When $f(x) = 3x-4$ and $g(x) = \frac{5}{3-x}$,
Question 1: Find the value of x for which fg(x) = 5
Question 2: Show that the equation $f^{-1}(x) = g^{-1}(x)$ has no real roots.
I understand that in question 1 it simply is asking to plug 5 into the x and then solve for fg(x) =
5/(3-5) = -2.5
3(-2.5) – 4 = -11.5 (this is all right so far?)

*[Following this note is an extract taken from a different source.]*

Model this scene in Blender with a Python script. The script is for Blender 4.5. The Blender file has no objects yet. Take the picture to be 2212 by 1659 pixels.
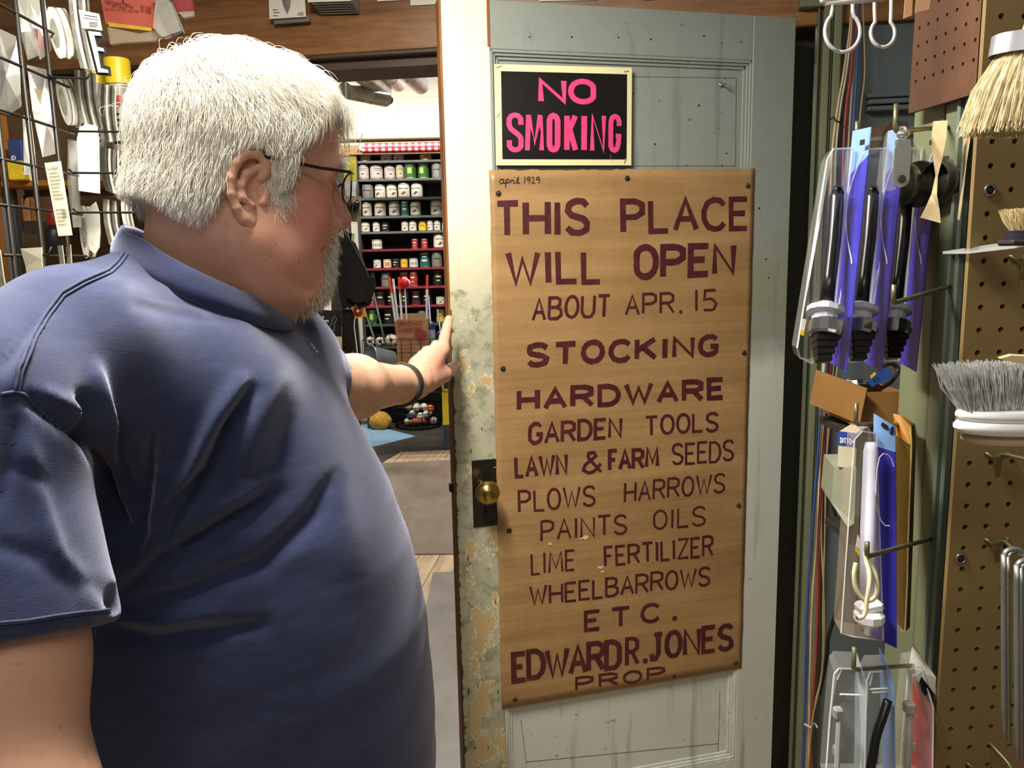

I don't understand question 2, or how exactly I should answer it. How do I work out that there are no real roots? This is how the question is asked. Obviously the functions have to first be in the inverse forms.
I'm not an Einstein when it comes to working out roots – so if possible – please explain each step taken so that I may understand this type of question in the future.
Many thanks,
Student909.
Best Answer
$$f(x)=3x-4$$ $$x=\frac{f(x)+4}3$$ $$f^{-1}(x)=\frac{x+4}3$$ $$g(x)=\frac{5}{3-x}$$ $$x=3-\frac{5}{g(x)}$$ $$g^{-1}(x)=3-\frac{5}{x}$$ $$f^{-1}(x)-g^{-1}(x)=\frac x3+\frac43-3+\frac 5x=\frac{x^2-5x+15}{3x}$$ The discriminant of $x^2-5x+15$ is negative. So, $x^2-5x+15\ne0$ for all $x\in\mathbb R$.
Thus, $$f^{-1}(x)-g^{-1}(x)\ne0$$ for all $x\in\mathbb R$.
As a result, $$f^{-1}(x)=g^{-1}(x)$$ has no real roots.